## Data extract:
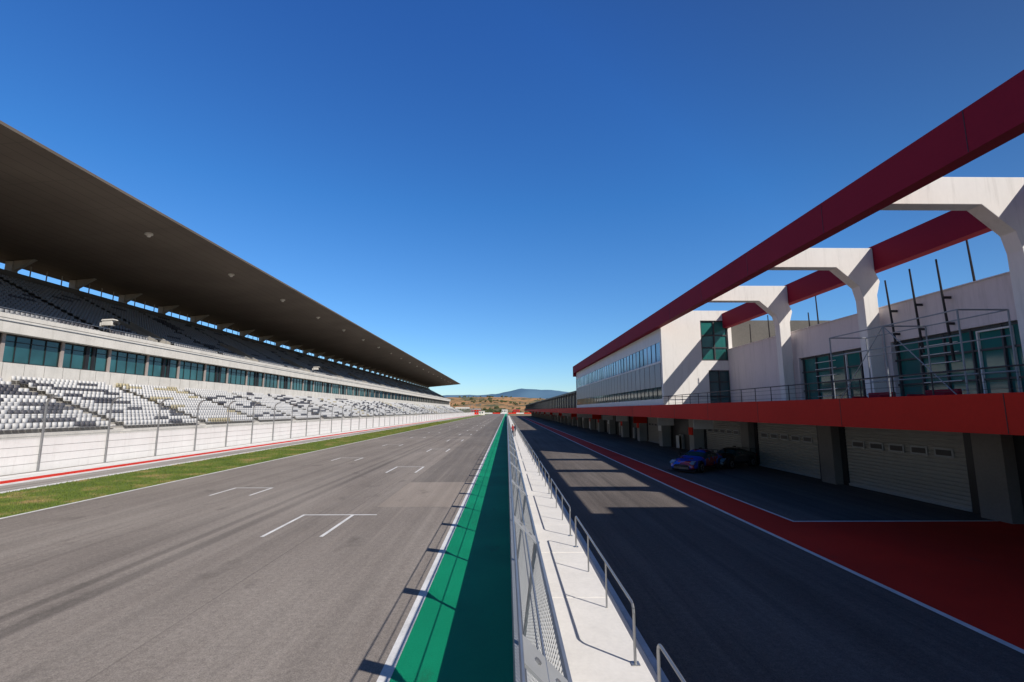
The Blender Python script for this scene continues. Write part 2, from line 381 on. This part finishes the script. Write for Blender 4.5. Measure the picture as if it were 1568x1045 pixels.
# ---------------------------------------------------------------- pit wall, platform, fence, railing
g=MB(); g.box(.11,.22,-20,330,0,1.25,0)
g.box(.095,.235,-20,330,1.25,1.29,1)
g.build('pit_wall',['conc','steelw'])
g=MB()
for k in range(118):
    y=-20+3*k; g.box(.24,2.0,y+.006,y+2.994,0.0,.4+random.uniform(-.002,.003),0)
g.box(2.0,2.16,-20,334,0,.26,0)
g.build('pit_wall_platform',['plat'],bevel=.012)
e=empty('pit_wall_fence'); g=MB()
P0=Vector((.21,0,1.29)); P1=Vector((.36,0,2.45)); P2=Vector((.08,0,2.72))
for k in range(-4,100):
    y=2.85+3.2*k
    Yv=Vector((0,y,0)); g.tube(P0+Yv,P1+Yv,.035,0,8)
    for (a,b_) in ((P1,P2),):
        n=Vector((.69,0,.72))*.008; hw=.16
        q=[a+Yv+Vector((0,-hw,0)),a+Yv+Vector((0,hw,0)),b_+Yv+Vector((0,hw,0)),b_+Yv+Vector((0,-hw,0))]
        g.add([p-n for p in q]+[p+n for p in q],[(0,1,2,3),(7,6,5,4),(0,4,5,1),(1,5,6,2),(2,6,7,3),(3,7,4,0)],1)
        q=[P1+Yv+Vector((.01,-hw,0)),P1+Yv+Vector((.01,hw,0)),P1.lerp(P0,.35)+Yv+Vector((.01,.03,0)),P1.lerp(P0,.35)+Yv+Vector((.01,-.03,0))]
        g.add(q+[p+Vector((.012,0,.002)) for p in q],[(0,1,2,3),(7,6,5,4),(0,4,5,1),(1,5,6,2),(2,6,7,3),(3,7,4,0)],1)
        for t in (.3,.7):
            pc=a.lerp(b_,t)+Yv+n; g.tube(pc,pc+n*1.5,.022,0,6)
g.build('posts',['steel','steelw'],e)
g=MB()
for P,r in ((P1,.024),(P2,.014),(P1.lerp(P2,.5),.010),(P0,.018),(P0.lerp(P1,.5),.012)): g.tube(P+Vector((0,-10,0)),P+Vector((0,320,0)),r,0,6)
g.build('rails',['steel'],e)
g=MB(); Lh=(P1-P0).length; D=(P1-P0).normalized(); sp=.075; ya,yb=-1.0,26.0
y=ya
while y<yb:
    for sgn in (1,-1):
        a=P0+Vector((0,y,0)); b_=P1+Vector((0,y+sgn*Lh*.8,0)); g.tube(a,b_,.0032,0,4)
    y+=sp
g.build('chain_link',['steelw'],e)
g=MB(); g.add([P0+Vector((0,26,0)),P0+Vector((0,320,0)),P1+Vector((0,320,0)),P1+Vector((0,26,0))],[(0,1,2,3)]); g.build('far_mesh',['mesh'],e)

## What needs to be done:
Retype the whole listing exactly and leave the pictures out.

## Worked solution:
The Blender Python script for this scene continues. Write part 2, from line 381 on. This part finishes the script. Write for Blender 4.5. Measure the picture as if it were 1568x1045 pixels.
# ---------------------------------------------------------------- pit wall, platform, fence, railing
g=MB(); g.box(.11,.22,-20,330,0,1.25,0)
g.box(.095,.235,-20,330,1.25,1.29,1)
g.build('pit_wall',['conc','steelw'])
g=MB()
for k in range(118):
    y=-20+3*k; g.box(.24,2.0,y+.006,y+2.994,0.0,.4+random.uniform(-.002,.003),0)
g.box(2.0,2.16,-20,334,0,.26,0)
g.build('pit_wall_platform',['plat'],bevel=.012)
e=empty('pit_wall_fence'); g=MB()
P0=Vector((.21,0,1.29)); P1=Vector((.36,0,2.45)); P2=Vector((.08,0,2.72))
for k in range(-4,100):
    y=2.85+3.2*k
    Yv=Vector((0,y,0)); g.tube(P0+Yv,P1+Yv,.035,0,8)
    for (a,b_) in ((P1,P2),):
        n=Vector((.69,0,.72))*.008; hw=.16
        q=[a+Yv+Vector((0,-hw,0)),a+Yv+Vector((0,hw,0)),b_+Yv+Vector((0,hw,0)),b_+Yv+Vector((0,-hw,0))]
        g.add([p-n for p in q]+[p+n for p in q],[(0,1,2,3),(7,6,5,4),(0,4,5,1),(1,5,6,2),(2,6,7,3),(3,7,4,0)],1)
        q=[P1+Yv+Vector((.01,-hw,0)),P1+Yv+Vector((.01,hw,0)),P1.lerp(P0,.35)+Yv+Vector((.01,.03,0)),P1.lerp(P0,.35)+Yv+Vector((.01,-.03,0))]
        g.add(q+[p+Vector((.012,0,.002)) for p in q],[(0,1,2,3),(7,6,5,4),(0,4,5,1),(1,5,6,2),(2,6,7,3),(3,7,4,0)],1)
        for t in (.3,.7):
            pc=a.lerp(b_,t)+Yv+n; g.tube(pc,pc+n*1.5,.022,0,6)
g.build('posts',['steel','steelw'],e)
g=MB()
for P,r in ((P1,.024),(P2,.014),(P1.lerp(P2,.5),.010),(P0,.018),(P0.lerp(P1,.5),.012)): g.tube(P+Vector((0,-10,0)),P+Vector((0,320,0)),r,0,6)
g.build('rails',['steel'],e)
g=MB(); Lh=(P1-P0).length; D=(P1-P0).normalized(); sp=.075; ya,yb=-1.0,26.0
y=ya
while y<yb:
    for sgn in (1,-1):
        a=P0+Vector((0,y,0)); b_=P1+Vector((0,y+sgn*Lh*.8,0)); g.tube(a,b_,.0032,0,4)
    y+=sp
g.build('chain_link',['steelw'],e)
g=MB(); g.add([P0+Vector((0,26,0)),P0+Vector((0,320,0)),P1+Vector((0,320,0)),P1+Vector((0,26,0))],[(0,1,2,3)]); g.build('far_mesh',['mesh'],e)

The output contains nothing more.